Step 7: Create change
Instead of waiting for something to happen, go out and make things happen. Listen to yourself and make changes wherever you feel compelled. If you want to improve the relationship between you and your mother, then go and create the change you want to take place in your life. If you are wanting more of an emotional connection, lead the way and set the tone. Create change where you want it, and happiness will naturally seep out of you and you well-being will improve with each step you take in the direction of your goal
Research have found that well-being was significantly correlated with composite measure of performance.
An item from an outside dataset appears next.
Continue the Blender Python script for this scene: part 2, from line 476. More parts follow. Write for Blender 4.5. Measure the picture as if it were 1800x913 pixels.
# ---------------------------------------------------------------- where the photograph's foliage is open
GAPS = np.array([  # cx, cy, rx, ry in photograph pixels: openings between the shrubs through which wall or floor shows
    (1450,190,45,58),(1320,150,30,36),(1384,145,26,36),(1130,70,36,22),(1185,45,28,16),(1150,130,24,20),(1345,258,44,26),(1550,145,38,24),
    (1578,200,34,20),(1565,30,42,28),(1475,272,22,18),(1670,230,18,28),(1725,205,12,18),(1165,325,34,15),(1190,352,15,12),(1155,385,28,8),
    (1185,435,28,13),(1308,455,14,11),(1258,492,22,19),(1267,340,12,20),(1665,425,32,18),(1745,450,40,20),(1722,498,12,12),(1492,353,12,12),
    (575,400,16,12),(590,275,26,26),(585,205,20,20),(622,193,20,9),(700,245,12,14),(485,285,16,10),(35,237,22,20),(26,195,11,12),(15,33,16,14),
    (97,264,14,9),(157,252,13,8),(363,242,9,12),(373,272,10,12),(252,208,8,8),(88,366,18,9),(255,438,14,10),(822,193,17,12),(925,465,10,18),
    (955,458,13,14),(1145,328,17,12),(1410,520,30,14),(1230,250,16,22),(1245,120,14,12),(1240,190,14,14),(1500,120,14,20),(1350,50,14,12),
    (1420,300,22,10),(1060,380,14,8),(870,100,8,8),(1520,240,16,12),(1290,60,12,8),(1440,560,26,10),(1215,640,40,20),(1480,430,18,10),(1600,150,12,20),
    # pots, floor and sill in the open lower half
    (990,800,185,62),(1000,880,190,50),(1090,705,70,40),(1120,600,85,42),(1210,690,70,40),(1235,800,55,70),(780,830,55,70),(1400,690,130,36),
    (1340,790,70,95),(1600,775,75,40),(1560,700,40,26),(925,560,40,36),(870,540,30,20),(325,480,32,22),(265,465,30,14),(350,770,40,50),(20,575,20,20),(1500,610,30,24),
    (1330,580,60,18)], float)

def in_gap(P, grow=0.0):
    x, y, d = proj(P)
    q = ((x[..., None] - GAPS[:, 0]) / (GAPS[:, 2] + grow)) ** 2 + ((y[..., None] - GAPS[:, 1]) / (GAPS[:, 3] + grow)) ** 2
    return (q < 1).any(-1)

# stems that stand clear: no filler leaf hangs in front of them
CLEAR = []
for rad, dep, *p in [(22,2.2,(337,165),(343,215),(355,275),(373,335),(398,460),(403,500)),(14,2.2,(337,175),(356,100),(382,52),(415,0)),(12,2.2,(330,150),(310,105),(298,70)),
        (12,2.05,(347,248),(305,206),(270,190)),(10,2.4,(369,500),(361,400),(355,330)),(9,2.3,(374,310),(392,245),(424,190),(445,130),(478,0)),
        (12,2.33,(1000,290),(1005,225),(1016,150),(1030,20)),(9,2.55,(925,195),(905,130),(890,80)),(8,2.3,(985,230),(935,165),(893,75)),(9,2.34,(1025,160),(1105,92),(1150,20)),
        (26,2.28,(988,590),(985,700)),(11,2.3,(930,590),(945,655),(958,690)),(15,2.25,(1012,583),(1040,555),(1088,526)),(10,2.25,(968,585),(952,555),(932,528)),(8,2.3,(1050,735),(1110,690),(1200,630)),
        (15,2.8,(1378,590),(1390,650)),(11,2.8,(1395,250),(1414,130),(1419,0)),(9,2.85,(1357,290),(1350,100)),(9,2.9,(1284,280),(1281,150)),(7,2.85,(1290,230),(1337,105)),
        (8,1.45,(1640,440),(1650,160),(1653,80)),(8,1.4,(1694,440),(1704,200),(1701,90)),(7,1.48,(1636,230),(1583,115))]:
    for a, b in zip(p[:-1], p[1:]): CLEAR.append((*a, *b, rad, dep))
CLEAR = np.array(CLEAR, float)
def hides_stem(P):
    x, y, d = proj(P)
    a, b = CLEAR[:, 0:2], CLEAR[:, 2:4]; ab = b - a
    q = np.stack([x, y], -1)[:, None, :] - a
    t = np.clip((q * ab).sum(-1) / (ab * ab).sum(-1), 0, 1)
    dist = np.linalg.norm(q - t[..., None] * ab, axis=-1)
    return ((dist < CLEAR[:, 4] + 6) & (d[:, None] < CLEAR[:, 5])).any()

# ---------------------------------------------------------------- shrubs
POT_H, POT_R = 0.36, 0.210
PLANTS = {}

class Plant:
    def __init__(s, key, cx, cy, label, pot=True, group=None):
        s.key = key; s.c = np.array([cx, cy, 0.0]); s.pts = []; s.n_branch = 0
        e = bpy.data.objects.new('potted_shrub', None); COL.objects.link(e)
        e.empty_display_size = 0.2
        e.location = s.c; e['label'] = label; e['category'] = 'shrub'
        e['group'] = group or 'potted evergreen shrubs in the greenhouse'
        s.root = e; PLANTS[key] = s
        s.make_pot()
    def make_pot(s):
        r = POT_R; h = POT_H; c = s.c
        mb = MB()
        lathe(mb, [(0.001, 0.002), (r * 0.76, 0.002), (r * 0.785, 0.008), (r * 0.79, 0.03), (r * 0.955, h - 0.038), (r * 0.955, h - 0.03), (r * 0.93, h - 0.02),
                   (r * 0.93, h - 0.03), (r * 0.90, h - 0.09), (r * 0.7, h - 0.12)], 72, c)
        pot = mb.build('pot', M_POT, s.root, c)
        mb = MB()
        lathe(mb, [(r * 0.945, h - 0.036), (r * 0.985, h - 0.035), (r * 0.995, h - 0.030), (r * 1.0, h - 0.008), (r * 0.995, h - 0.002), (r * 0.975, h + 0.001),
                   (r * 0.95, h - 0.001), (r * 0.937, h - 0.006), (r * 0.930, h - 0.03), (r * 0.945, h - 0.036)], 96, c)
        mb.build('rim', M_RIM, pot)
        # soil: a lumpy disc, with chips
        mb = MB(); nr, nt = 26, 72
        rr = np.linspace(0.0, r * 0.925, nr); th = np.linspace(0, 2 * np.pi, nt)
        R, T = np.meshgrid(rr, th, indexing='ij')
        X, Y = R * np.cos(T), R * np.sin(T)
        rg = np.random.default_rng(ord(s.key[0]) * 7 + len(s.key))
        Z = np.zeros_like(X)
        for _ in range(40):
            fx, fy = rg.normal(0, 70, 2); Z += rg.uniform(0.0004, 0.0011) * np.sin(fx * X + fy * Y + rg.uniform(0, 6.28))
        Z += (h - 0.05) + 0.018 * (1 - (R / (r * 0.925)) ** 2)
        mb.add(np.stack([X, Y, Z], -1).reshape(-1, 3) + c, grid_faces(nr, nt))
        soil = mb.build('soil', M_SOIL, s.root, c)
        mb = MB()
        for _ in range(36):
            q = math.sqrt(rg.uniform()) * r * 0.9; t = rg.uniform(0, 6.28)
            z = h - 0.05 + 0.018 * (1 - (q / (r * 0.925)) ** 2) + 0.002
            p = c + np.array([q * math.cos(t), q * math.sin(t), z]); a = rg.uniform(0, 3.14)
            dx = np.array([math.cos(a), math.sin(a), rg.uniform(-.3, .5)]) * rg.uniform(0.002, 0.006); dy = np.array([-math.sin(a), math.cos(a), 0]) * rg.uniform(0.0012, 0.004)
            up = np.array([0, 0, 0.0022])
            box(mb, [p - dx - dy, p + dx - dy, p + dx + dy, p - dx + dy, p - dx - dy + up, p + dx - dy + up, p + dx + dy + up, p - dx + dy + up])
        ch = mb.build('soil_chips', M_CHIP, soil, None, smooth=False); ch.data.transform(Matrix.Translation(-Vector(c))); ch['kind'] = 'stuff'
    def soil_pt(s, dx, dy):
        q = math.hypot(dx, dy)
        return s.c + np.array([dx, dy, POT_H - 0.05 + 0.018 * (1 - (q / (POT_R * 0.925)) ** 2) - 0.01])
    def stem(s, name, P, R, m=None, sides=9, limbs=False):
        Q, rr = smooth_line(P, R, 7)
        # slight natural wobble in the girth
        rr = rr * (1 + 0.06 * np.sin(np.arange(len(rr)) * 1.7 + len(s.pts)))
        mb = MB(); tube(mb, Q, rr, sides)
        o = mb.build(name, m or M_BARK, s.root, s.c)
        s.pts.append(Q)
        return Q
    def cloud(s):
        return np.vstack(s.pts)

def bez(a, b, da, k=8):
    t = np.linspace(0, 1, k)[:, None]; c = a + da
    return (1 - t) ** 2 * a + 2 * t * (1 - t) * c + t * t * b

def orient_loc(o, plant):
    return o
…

As with job performance, the importance of employee well‐being in the prediction of employee retention has long been recognized in organizational research. Similar to the findings that whereas employee turnover or withdrawal can certainly be functional from the organization’s perspective, as when dissatisfied, poorly performing workers quit their job, the prevailing human resources approach is that high employee retention (or low turnover) can be viewed as an indicant of organizational health.
Strengths of character as gratitude, kindness, spirituality, zest, hope, and self‐regulation are beneficial in encouraging positive employee well‐being. Having leaders who exhibit positive well-being and such strengths of character as gratitude, honesty, courage and kindness through their actions fosters the display of these positive characteristic in their subordinates. This way, you can achieve higher success in your career.